Tim Hecker @ Academy 3, Manchester, 16 May

Live Review by Chris Ogden | 18 May 2016

Tim Hecker’s eighth album Love Streams encouraged widespread acclaim on its release back in March; the Canadian maestro's masterful ambient music has perhaps become more accessible than ever, partly due to the ghostly contribution of the Icelandic Choir Ensemble. Deprived of their spectral voices on stage, tonight shows Hecker reverting to type, lulling the Academy 3 into his synthscapes and causing us to lapse into a fever dream.

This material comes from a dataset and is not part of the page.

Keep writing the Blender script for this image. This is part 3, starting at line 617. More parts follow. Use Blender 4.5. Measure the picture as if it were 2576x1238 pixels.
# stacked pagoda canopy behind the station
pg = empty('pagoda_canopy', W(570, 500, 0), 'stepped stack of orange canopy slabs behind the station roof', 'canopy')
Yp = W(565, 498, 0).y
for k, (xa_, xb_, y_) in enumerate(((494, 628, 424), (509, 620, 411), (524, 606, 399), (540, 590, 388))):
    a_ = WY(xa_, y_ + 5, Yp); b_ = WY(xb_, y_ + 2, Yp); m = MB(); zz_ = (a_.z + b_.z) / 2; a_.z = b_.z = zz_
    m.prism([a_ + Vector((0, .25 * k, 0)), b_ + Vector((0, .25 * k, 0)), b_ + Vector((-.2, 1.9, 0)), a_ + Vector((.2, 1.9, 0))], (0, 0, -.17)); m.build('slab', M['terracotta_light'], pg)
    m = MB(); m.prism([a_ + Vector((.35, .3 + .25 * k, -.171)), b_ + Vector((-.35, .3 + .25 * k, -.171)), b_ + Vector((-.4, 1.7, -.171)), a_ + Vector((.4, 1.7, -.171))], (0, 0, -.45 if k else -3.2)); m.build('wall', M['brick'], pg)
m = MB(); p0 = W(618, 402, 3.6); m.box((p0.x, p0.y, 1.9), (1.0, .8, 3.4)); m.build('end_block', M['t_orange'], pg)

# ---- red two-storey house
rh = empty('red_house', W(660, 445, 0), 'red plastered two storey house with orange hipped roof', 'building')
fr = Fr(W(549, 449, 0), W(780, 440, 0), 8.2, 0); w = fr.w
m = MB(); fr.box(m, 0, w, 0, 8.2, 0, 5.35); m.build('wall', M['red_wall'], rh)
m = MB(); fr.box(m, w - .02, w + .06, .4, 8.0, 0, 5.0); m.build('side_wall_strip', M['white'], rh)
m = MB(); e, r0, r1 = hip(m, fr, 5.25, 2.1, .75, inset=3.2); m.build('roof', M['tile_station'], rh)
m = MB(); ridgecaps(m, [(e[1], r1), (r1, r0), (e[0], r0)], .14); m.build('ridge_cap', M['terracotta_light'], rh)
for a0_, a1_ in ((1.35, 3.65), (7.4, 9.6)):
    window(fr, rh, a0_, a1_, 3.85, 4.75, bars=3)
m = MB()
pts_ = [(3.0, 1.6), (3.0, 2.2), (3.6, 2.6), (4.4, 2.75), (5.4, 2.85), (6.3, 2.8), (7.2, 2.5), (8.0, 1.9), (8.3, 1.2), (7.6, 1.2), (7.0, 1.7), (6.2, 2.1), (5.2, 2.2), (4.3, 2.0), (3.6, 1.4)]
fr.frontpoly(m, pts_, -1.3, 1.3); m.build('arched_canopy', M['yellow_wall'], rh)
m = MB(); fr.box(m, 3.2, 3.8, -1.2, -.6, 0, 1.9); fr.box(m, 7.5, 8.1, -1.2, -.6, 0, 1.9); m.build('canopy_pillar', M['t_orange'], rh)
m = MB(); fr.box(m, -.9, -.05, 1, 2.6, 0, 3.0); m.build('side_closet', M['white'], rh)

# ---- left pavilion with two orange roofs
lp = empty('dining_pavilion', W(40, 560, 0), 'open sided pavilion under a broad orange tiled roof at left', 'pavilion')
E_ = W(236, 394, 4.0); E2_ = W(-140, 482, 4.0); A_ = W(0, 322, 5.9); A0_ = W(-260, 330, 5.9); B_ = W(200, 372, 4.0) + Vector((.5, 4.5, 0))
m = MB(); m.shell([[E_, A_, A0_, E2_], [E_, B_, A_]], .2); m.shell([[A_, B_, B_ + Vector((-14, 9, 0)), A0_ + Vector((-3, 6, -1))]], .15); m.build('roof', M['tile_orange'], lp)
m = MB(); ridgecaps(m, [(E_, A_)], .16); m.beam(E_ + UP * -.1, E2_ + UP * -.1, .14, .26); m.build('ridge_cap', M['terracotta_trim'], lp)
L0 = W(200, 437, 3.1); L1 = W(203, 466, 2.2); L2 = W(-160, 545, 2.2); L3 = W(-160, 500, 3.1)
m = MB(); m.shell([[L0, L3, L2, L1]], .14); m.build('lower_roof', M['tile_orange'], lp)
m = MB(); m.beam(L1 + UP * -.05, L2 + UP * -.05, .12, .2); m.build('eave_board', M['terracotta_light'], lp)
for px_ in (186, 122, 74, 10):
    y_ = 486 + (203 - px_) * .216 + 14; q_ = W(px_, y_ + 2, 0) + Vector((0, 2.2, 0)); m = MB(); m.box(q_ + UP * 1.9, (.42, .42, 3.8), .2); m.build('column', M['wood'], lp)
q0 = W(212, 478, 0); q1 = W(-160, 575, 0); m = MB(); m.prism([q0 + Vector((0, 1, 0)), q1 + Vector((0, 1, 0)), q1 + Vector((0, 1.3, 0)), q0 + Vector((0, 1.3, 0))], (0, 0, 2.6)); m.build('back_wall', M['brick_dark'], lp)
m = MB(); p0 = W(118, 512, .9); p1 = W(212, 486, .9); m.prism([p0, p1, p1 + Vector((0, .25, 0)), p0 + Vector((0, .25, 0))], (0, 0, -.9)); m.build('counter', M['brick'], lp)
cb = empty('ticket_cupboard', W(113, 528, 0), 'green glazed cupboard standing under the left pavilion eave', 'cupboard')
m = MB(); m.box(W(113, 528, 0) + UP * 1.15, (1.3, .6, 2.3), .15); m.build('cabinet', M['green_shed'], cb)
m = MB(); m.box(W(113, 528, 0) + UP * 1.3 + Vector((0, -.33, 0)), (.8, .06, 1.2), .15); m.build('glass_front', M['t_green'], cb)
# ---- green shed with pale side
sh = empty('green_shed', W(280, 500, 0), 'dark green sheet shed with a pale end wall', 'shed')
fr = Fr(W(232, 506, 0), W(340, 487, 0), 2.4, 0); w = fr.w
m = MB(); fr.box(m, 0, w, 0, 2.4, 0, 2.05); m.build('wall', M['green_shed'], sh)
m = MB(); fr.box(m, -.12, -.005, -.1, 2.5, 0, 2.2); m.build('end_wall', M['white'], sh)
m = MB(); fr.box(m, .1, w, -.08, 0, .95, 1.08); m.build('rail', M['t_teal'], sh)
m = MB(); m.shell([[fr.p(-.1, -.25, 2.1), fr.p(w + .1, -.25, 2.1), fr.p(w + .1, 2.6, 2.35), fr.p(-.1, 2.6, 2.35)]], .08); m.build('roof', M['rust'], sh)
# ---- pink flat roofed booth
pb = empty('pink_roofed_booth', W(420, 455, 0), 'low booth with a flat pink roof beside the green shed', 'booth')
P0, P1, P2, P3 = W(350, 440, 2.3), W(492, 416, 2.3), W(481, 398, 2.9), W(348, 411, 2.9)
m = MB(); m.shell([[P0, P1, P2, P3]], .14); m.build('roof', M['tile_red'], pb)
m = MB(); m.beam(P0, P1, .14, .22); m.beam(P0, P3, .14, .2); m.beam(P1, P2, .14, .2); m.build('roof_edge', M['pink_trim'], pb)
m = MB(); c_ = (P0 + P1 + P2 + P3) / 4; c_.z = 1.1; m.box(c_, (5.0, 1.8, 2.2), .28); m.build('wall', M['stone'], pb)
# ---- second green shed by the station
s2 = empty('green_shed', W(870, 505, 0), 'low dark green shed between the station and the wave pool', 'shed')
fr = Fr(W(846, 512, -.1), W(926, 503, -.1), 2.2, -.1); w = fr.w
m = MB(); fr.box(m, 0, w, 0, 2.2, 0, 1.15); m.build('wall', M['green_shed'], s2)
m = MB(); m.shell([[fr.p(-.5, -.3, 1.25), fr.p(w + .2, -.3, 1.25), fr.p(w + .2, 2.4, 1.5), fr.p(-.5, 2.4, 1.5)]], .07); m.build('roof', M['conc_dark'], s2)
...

Hecker has never been one for fanfare, sneaking on stage obscured by darkness and three elevated beams, starting to play before anyone realises that he's even there. Identifying individual tracks during one of his sets isn’t as vital as noticing your experience of mood and time shifting gradually. As Hecker’s futuristic drones build and the crowd accustom to the harshly filtered modulations of scraps of sound, it’s like disappearing into a hazy, unsettling realm.

Hecker eventually settles on a snatch of twinkly melody, the three elevated beams revealing themselves as still blue lights. The atmosphere in the room is strangely airless as it fills with intrusive pinball noises, mangled guitar noodling and flecks of horn trying to make their way through the muffled rush of noise.  Everyone seems anaesthetised, frozen in their own hallucinations.

We've been under for an hour when Hecker decides to ease us out with a flash of purple light, briefly waving to the crowd before making his exit. The procedure is complete, and we find ourselves waking not entirely sure of what just happened but feeling that something, imperceptibly, has changed.